*Exercise requirements*
Copy each line exactly. Drop every picture.

[start of Source material]

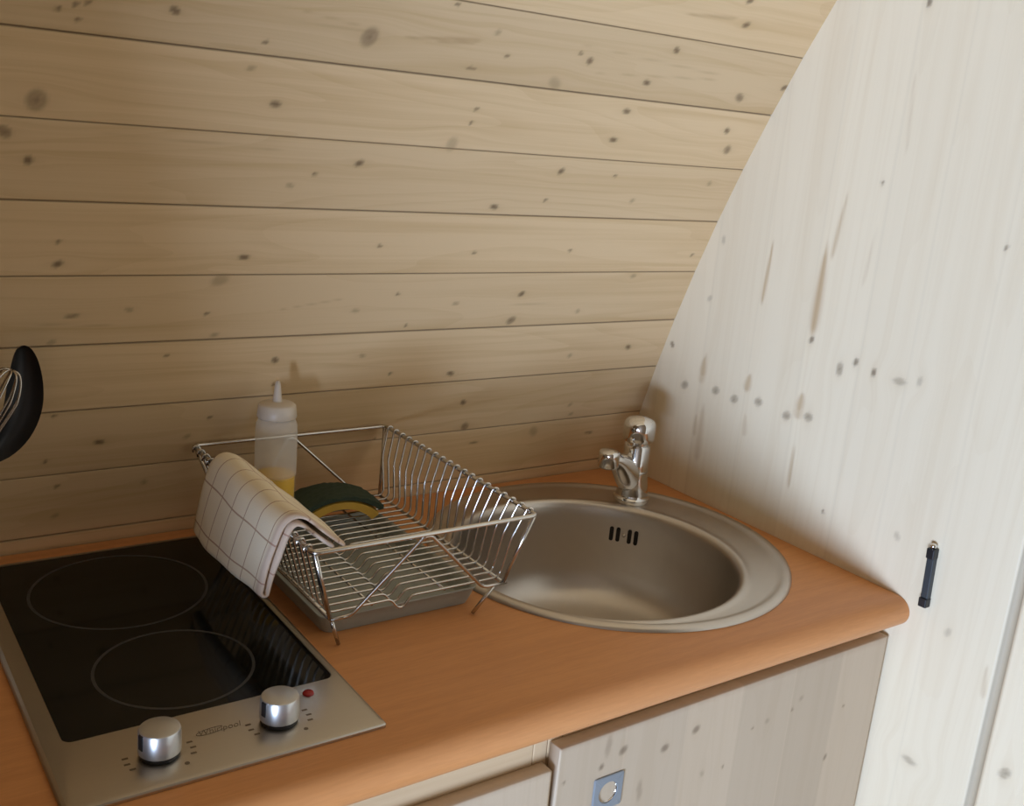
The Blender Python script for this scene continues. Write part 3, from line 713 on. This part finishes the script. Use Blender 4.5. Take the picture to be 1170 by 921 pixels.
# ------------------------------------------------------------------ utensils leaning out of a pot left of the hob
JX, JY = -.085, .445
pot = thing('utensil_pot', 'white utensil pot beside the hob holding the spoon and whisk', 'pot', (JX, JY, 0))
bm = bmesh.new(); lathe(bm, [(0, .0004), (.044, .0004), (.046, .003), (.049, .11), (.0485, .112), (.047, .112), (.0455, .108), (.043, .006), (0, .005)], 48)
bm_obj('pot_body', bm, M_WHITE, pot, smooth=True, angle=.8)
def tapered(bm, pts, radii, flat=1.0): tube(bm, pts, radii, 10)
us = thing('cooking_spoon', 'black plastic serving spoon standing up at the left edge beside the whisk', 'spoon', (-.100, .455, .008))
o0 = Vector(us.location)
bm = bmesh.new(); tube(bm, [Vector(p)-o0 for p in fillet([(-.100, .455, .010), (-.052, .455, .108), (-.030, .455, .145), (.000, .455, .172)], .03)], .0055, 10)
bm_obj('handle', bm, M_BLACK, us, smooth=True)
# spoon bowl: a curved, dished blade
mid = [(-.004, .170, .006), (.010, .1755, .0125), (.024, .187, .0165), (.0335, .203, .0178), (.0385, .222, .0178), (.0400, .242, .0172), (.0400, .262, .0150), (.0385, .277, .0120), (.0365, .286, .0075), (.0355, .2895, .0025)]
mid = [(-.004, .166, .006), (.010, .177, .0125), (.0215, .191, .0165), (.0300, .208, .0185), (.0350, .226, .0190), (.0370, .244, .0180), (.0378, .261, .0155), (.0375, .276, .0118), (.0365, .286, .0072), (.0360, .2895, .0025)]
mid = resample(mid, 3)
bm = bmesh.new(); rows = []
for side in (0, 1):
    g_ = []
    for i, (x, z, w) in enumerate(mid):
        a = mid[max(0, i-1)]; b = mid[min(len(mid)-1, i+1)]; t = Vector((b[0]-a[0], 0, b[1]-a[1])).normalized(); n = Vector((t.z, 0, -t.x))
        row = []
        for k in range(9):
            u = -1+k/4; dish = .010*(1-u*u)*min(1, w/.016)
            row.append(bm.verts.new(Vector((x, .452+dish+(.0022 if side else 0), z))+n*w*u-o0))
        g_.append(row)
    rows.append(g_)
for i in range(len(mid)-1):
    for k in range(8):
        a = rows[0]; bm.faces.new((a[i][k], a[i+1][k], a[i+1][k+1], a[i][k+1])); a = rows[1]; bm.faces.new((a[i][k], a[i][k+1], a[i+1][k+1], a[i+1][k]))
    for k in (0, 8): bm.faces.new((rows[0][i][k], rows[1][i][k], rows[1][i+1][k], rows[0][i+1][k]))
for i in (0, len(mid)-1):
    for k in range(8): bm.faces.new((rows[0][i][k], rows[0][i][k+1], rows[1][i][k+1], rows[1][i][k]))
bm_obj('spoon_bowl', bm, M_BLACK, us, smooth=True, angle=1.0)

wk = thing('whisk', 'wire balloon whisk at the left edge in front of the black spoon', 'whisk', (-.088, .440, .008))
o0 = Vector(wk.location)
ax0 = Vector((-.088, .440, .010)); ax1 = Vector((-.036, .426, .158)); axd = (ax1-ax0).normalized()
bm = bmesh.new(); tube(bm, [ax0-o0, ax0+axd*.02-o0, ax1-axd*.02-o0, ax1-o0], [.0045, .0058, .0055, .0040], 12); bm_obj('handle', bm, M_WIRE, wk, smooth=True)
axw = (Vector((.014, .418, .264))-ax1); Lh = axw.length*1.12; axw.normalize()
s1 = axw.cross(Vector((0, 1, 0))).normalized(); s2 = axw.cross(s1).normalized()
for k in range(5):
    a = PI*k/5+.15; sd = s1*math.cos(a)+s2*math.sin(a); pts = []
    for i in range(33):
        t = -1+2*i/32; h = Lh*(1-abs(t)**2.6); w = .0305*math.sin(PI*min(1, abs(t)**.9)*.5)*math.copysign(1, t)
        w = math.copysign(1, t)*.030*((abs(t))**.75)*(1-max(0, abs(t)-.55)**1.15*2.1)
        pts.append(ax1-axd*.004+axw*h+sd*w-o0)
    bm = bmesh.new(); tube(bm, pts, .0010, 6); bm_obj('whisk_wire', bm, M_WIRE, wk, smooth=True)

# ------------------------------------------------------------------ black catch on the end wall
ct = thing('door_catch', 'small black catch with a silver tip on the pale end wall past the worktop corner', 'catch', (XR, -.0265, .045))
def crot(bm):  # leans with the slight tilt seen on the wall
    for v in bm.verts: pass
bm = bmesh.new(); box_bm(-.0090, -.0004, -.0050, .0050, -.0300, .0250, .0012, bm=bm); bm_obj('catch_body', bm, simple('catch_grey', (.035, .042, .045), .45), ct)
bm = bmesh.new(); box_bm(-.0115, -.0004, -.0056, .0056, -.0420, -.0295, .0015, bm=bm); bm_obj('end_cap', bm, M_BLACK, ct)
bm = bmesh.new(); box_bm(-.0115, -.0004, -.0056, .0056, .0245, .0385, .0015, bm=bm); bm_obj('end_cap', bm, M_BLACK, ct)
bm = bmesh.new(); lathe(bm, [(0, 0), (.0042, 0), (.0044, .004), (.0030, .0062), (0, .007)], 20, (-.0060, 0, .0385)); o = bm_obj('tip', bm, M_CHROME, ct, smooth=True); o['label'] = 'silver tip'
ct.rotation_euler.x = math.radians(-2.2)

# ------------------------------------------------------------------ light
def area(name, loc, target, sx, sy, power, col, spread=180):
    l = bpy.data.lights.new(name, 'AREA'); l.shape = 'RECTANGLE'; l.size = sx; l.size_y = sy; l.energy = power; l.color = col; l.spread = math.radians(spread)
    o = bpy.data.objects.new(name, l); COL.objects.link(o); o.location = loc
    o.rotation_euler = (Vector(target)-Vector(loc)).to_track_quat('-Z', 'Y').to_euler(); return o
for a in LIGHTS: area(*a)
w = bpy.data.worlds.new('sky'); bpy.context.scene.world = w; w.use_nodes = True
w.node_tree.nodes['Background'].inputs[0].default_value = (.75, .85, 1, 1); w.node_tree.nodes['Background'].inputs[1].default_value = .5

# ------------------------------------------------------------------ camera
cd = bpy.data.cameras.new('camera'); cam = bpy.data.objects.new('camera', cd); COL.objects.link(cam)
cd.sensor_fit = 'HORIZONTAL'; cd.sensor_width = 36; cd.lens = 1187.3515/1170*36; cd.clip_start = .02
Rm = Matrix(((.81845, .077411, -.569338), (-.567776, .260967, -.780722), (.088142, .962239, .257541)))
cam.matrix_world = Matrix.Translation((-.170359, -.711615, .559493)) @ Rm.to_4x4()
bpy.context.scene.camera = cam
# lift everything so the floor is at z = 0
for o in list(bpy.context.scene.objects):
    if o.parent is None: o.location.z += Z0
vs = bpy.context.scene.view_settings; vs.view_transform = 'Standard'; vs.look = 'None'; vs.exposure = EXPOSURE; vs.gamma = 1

[end of Source material]

*Expected output*
The Blender Python script for this scene continues. Write part 3, from line 713 on. This part finishes the script. Use Blender 4.5. Take the picture to be 1170 by 921 pixels.
# ------------------------------------------------------------------ utensils leaning out of a pot left of the hob
JX, JY = -.085, .445
pot = thing('utensil_pot', 'white utensil pot beside the hob holding the spoon and whisk', 'pot', (JX, JY, 0))
bm = bmesh.new(); lathe(bm, [(0, .0004), (.044, .0004), (.046, .003), (.049, .11), (.0485, .112), (.047, .112), (.0455, .108), (.043, .006), (0, .005)], 48)
bm_obj('pot_body', bm, M_WHITE, pot, smooth=True, angle=.8)
def tapered(bm, pts, radii, flat=1.0): tube(bm, pts, radii, 10)
us = thing('cooking_spoon', 'black plastic serving spoon standing up at the left edge beside the whisk', 'spoon', (-.100, .455, .008))
o0 = Vector(us.location)
bm = bmesh.new(); tube(bm, [Vector(p)-o0 for p in fillet([(-.100, .455, .010), (-.052, .455, .108), (-.030, .455, .145), (.000, .455, .172)], .03)], .0055, 10)
bm_obj('handle', bm, M_BLACK, us, smooth=True)
# spoon bowl: a curved, dished blade
mid = [(-.004, .170, .006), (.010, .1755, .0125), (.024, .187, .0165), (.0335, .203, .0178), (.0385, .222, .0178), (.0400, .242, .0172), (.0400, .262, .0150), (.0385, .277, .0120), (.0365, .286, .0075), (.0355, .2895, .0025)]
mid = [(-.004, .166, .006), (.010, .177, .0125), (.0215, .191, .0165), (.0300, .208, .0185), (.0350, .226, .0190), (.0370, .244, .0180), (.0378, .261, .0155), (.0375, .276, .0118), (.0365, .286, .0072), (.0360, .2895, .0025)]
mid = resample(mid, 3)
bm = bmesh.new(); rows = []
for side in (0, 1):
    g_ = []
    for i, (x, z, w) in enumerate(mid):
        a = mid[max(0, i-1)]; b = mid[min(len(mid)-1, i+1)]; t = Vector((b[0]-a[0], 0, b[1]-a[1])).normalized(); n = Vector((t.z, 0, -t.x))
        row = []
        for k in range(9):
            u = -1+k/4; dish = .010*(1-u*u)*min(1, w/.016)
            row.append(bm.verts.new(Vector((x, .452+dish+(.0022 if side else 0), z))+n*w*u-o0))
        g_.append(row)
    rows.append(g_)
for i in range(len(mid)-1):
    for k in range(8):
        a = rows[0]; bm.faces.new((a[i][k], a[i+1][k], a[i+1][k+1], a[i][k+1])); a = rows[1]; bm.faces.new((a[i][k], a[i][k+1], a[i+1][k+1], a[i+1][k]))
    for k in (0, 8): bm.faces.new((rows[0][i][k], rows[1][i][k], rows[1][i+1][k], rows[0][i+1][k]))
for i in (0, len(mid)-1):
    for k in range(8): bm.faces.new((rows[0][i][k], rows[0][i][k+1], rows[1][i][k+1], rows[1][i][k]))
bm_obj('spoon_bowl', bm, M_BLACK, us, smooth=True, angle=1.0)

wk = thing('whisk', 'wire balloon whisk at the left edge in front of the black spoon', 'whisk', (-.088, .440, .008))
o0 = Vector(wk.location)
ax0 = Vector((-.088, .440, .010)); ax1 = Vector((-.036, .426, .158)); axd = (ax1-ax0).normalized()
bm = bmesh.new(); tube(bm, [ax0-o0, ax0+axd*.02-o0, ax1-axd*.02-o0, ax1-o0], [.0045, .0058, .0055, .0040], 12); bm_obj('handle', bm, M_WIRE, wk, smooth=True)
axw = (Vector((.014, .418, .264))-ax1); Lh = axw.length*1.12; axw.normalize()
s1 = axw.cross(Vector((0, 1, 0))).normalized(); s2 = axw.cross(s1).normalized()
for k in range(5):
    a = PI*k/5+.15; sd = s1*math.cos(a)+s2*math.sin(a); pts = []
    for i in range(33):
        t = -1+2*i/32; h = Lh*(1-abs(t)**2.6); w = .0305*math.sin(PI*min(1, abs(t)**.9)*.5)*math.copysign(1, t)
        w = math.copysign(1, t)*.030*((abs(t))**.75)*(1-max(0, abs(t)-.55)**1.15*2.1)
        pts.append(ax1-axd*.004+axw*h+sd*w-o0)
    bm = bmesh.new(); tube(bm, pts, .0010, 6); bm_obj('whisk_wire', bm, M_WIRE, wk, smooth=True)

# ------------------------------------------------------------------ black catch on the end wall
ct = thing('door_catch', 'small black catch with a silver tip on the pale end wall past the worktop corner', 'catch', (XR, -.0265, .045))
def crot(bm):  # leans with the slight tilt seen on the wall
    for v in bm.verts: pass
bm = bmesh.new(); box_bm(-.0090, -.0004, -.0050, .0050, -.0300, .0250, .0012, bm=bm); bm_obj('catch_body', bm, simple('catch_grey', (.035, .042, .045), .45), ct)
bm = bmesh.new(); box_bm(-.0115, -.0004, -.0056, .0056, -.0420, -.0295, .0015, bm=bm); bm_obj('end_cap', bm, M_BLACK, ct)
bm = bmesh.new(); box_bm(-.0115, -.0004, -.0056, .0056, .0245, .0385, .0015, bm=bm); bm_obj('end_cap', bm, M_BLACK, ct)
bm = bmesh.new(); lathe(bm, [(0, 0), (.0042, 0), (.0044, .004), (.0030, .0062), (0, .007)], 20, (-.0060, 0, .0385)); o = bm_obj('tip', bm, M_CHROME, ct, smooth=True); o['label'] = 'silver tip'
ct.rotation_euler.x = math.radians(-2.2)

# ------------------------------------------------------------------ light
def area(name, loc, target, sx, sy, power, col, spread=180):
    l = bpy.data.lights.new(name, 'AREA'); l.shape = 'RECTANGLE'; l.size = sx; l.size_y = sy; l.energy = power; l.color = col; l.spread = math.radians(spread)
    o = bpy.data.objects.new(name, l); COL.objects.link(o); o.location = loc
    o.rotation_euler = (Vector(target)-Vector(loc)).to_track_quat('-Z', 'Y').to_euler(); return o
for a in LIGHTS: area(*a)
w = bpy.data.worlds.new('sky'); bpy.context.scene.world = w; w.use_nodes = True
w.node_tree.nodes['Background'].inputs[0].default_value = (.75, .85, 1, 1); w.node_tree.nodes['Background'].inputs[1].default_value = .5

# ------------------------------------------------------------------ camera
cd = bpy.data.cameras.new('camera'); cam = bpy.data.objects.new('camera', cd); COL.objects.link(cam)
cd.sensor_fit = 'HORIZONTAL'; cd.sensor_width = 36; cd.lens = 1187.3515/1170*36; cd.clip_start = .02
Rm = Matrix(((.81845, .077411, -.569338), (-.567776, .260967, -.780722), (.088142, .962239, .257541)))
cam.matrix_world = Matrix.Translation((-.170359, -.711615, .559493)) @ Rm.to_4x4()
bpy.context.scene.camera = cam
# lift everything so the floor is at z = 0
for o in list(bpy.context.scene.objects):
    if o.parent is None: o.location.z += Z0
vs = bpy.context.scene.view_settings; vs.view_transform = 'Standard'; vs.look = 'None'; vs.exposure = EXPOSURE; vs.gamma = 1